SHORT TASK: Print the data that follows exactly.

===== SOURCE MATERIAL =====

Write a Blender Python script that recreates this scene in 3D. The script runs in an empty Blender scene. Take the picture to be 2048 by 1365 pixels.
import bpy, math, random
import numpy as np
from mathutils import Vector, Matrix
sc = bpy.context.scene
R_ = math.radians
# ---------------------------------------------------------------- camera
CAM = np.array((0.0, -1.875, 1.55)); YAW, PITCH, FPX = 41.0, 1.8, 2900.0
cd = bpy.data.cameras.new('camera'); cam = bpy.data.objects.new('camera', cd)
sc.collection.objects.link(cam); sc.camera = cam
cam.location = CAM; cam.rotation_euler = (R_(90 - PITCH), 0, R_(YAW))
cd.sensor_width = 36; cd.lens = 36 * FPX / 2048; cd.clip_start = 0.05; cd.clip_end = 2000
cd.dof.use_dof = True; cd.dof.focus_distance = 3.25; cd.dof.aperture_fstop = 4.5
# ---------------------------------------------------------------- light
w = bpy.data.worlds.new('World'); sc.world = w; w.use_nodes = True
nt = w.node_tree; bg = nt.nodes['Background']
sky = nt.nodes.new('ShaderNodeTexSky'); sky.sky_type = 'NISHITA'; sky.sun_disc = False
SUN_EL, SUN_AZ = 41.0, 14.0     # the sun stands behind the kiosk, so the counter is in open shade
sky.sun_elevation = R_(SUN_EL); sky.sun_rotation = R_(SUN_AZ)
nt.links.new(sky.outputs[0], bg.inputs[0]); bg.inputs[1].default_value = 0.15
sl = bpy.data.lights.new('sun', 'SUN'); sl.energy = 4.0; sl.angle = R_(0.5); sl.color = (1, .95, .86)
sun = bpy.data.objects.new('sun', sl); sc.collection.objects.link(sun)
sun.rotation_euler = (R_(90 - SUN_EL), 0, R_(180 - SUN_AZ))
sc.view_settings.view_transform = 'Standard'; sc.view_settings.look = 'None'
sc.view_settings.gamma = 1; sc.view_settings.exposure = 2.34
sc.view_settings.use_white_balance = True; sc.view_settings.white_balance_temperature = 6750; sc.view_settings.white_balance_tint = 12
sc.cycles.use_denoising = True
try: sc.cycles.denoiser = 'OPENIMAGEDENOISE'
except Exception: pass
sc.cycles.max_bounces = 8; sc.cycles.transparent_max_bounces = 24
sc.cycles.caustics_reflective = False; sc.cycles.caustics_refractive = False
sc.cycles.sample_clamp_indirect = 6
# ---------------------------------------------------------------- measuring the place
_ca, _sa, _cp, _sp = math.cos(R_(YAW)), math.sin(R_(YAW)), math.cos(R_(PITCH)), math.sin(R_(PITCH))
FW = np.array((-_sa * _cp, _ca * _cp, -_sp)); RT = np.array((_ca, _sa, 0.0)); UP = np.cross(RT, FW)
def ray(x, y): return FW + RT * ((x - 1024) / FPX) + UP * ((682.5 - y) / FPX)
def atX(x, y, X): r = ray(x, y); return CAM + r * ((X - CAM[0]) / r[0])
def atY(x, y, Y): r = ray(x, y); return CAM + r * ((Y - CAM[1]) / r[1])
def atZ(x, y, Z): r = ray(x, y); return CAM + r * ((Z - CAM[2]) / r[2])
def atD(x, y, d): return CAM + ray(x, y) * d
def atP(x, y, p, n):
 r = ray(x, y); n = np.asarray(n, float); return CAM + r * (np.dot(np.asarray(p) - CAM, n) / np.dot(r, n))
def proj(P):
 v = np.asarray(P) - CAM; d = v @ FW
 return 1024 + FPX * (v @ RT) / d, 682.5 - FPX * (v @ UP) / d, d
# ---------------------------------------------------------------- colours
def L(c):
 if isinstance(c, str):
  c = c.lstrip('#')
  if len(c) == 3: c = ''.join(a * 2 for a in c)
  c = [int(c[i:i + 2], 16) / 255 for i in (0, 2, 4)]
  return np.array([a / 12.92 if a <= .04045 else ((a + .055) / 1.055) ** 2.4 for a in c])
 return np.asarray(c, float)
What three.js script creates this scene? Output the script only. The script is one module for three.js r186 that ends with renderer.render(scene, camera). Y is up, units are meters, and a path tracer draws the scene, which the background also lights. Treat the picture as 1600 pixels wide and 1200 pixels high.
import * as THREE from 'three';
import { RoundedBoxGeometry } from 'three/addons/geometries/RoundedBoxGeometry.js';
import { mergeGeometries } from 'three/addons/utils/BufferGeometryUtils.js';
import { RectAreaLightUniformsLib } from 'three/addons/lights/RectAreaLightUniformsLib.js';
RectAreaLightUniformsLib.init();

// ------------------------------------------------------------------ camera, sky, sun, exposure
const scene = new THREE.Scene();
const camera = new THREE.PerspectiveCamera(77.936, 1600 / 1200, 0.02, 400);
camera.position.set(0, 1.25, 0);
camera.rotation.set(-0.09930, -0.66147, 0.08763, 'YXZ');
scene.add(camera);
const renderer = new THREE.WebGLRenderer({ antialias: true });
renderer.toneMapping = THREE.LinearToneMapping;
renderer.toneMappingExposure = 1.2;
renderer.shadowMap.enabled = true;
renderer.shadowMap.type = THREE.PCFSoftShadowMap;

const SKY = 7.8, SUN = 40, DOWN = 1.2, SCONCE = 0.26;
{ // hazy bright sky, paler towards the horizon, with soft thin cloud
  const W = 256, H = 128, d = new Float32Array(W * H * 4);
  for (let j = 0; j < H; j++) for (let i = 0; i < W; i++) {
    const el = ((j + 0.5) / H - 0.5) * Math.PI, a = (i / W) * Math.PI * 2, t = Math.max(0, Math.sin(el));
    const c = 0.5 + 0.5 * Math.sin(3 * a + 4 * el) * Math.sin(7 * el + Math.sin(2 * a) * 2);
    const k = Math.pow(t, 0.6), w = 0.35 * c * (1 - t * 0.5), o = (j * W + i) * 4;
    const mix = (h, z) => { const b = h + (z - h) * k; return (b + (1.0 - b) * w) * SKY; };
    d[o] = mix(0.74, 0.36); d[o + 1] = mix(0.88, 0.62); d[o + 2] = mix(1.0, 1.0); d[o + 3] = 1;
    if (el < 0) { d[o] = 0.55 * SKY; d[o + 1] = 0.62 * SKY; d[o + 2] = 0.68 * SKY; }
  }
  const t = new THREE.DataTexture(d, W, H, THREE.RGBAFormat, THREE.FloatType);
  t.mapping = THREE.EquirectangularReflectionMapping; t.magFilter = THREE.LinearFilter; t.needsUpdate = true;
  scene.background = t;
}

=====

THE SOLUTION:
Write a Blender Python script that recreates this scene in 3D. The script runs in an empty Blender scene. Take the picture to be 2048 by 1365 pixels.
import bpy, math, random
import numpy as np
from mathutils import Vector, Matrix
sc = bpy.context.scene
R_ = math.radians
# ---------------------------------------------------------------- camera
CAM = np.array((0.0, -1.875, 1.55)); YAW, PITCH, FPX = 41.0, 1.8, 2900.0
cd = bpy.data.cameras.new('camera'); cam = bpy.data.objects.new('camera', cd)
sc.collection.objects.link(cam); sc.camera = cam
cam.location = CAM; cam.rotation_euler = (R_(90 - PITCH), 0, R_(YAW))
cd.sensor_width = 36; cd.lens = 36 * FPX / 2048; cd.clip_start = 0.05; cd.clip_end = 2000
cd.dof.use_dof = True; cd.dof.focus_distance = 3.25; cd.dof.aperture_fstop = 4.5
# ---------------------------------------------------------------- light
w = bpy.data.worlds.new('World'); sc.world = w; w.use_nodes = True
nt = w.node_tree; bg = nt.nodes['Background']
sky = nt.nodes.new('ShaderNodeTexSky'); sky.sky_type = 'NISHITA'; sky.sun_disc = False
SUN_EL, SUN_AZ = 41.0, 14.0     # the sun stands behind the kiosk, so the counter is in open shade
sky.sun_elevation = R_(SUN_EL); sky.sun_rotation = R_(SUN_AZ)
nt.links.new(sky.outputs[0], bg.inputs[0]); bg.inputs[1].default_value = 0.15
sl = bpy.data.lights.new('sun', 'SUN'); sl.energy = 4.0; sl.angle = R_(0.5); sl.color = (1, .95, .86)
sun = bpy.data.objects.new('sun', sl); sc.collection.objects.link(sun)
sun.rotation_euler = (R_(90 - SUN_EL), 0, R_(180 - SUN_AZ))
sc.view_settings.view_transform = 'Standard'; sc.view_settings.look = 'None'
sc.view_settings.gamma = 1; sc.view_settings.exposure = 2.34
sc.view_settings.use_white_balance = True; sc.view_settings.white_balance_temperature = 6750; sc.view_settings.white_balance_tint = 12
sc.cycles.use_denoising = True
try: sc.cycles.denoiser = 'OPENIMAGEDENOISE'
except Exception: pass
sc.cycles.max_bounces = 8; sc.cycles.transparent_max_bounces = 24
sc.cycles.caustics_reflective = False; sc.cycles.caustics_refractive = False
sc.cycles.sample_clamp_indirect = 6
# ---------------------------------------------------------------- measuring the place
_ca, _sa, _cp, _sp = math.cos(R_(YAW)), math.sin(R_(YAW)), math.cos(R_(PITCH)), math.sin(R_(PITCH))
FW = np.array((-_sa * _cp, _ca * _cp, -_sp)); RT = np.array((_ca, _sa, 0.0)); UP = np.cross(RT, FW)
def ray(x, y): return FW + RT * ((x - 1024) / FPX) + UP * ((682.5 - y) / FPX)
def atX(x, y, X): r = ray(x, y); return CAM + r * ((X - CAM[0]) / r[0])
def atY(x, y, Y): r = ray(x, y); return CAM + r * ((Y - CAM[1]) / r[1])
def atZ(x, y, Z): r = ray(x, y); return CAM + r * ((Z - CAM[2]) / r[2])
def atD(x, y, d): return CAM + ray(x, y) * d
def atP(x, y, p, n):
 r = ray(x, y); n = np.asarray(n, float); return CAM + r * (np.dot(np.asarray(p) - CAM, n) / np.dot(r, n))
def proj(P):
 v = np.asarray(P) - CAM; d = v @ FW
 return 1024 + FPX * (v @ RT) / d, 682.5 - FPX * (v @ UP) / d, d
# ---------------------------------------------------------------- colours
def L(c):
 if isinstance(c, str):
  c = c.lstrip('#')
  if len(c) == 3: c = ''.join(a * 2 for a in c)
  c = [int(c[i:i + 2], 16) / 255 for i in (0, 2, 4)]
  return np.array([a / 12.92 if a <= .04045 else ((a + .055) / 1.055) ** 2.4 for a in c])
 return np.asarray(c, float)
What three.js script creates this scene? Output the script only. The script is one module for three.js r186 that ends with renderer.render(scene, camera). Y is up, units are meters, and a path tracer draws the scene, which the background also lights. Treat the picture as 1600 pixels wide and 1200 pixels high.
import * as THREE from 'three';
import { RoundedBoxGeometry } from 'three/addons/geometries/RoundedBoxGeometry.js';
import { mergeGeometries } from 'three/addons/utils/BufferGeometryUtils.js';
import { RectAreaLightUniformsLib } from 'three/addons/lights/RectAreaLightUniformsLib.js';
RectAreaLightUniformsLib.init();

// ------------------------------------------------------------------ camera, sky, sun, exposure
const scene = new THREE.Scene();
const camera = new THREE.PerspectiveCamera(77.936, 1600 / 1200, 0.02, 400);
camera.position.set(0, 1.25, 0);
camera.rotation.set(-0.09930, -0.66147, 0.08763, 'YXZ');
scene.add(camera);
const renderer = new THREE.WebGLRenderer({ antialias: true });
renderer.toneMapping = THREE.LinearToneMapping;
renderer.toneMappingExposure = 1.2;
renderer.shadowMap.enabled = true;
renderer.shadowMap.type = THREE.PCFSoftShadowMap;

const SKY = 7.8, SUN = 40, DOWN = 1.2, SCONCE = 0.26;
{ // hazy bright sky, paler towards the horizon, with soft thin cloud
  const W = 256, H = 128, d = new Float32Array(W * H * 4);
  for (let j = 0; j < H; j++) for (let i = 0; i < W; i++) {
    const el = ((j + 0.5) / H - 0.5) * Math.PI, a = (i / W) * Math.PI * 2, t = Math.max(0, Math.sin(el));
    const c = 0.5 + 0.5 * Math.sin(3 * a + 4 * el) * Math.sin(7 * el + Math.sin(2 * a) * 2);
    const k = Math.pow(t, 0.6), w = 0.35 * c * (1 - t * 0.5), o = (j * W + i) * 4;
    const mix = (h, z) => { const b = h + (z - h) * k; return (b + (1.0 - b) * w) * SKY; };
    d[o] = mix(0.74, 0.36); d[o + 1] = mix(0.88, 0.62); d[o + 2] = mix(1.0, 1.0); d[o + 3] = 1;
    if (el < 0) { d[o] = 0.55 * SKY; d[o + 1] = 0.62 * SKY; d[o + 2] = 0.68 * SKY; }
  }
  const t = new THREE.DataTexture(d, W, H, THREE.RGBAFormat, THREE.FloatType);
  t.mapping = THREE.EquirectangularReflectionMapping; t.magFilter = THREE.LinearFilter; t.needsUpdate = true;
  scene.background = t;
}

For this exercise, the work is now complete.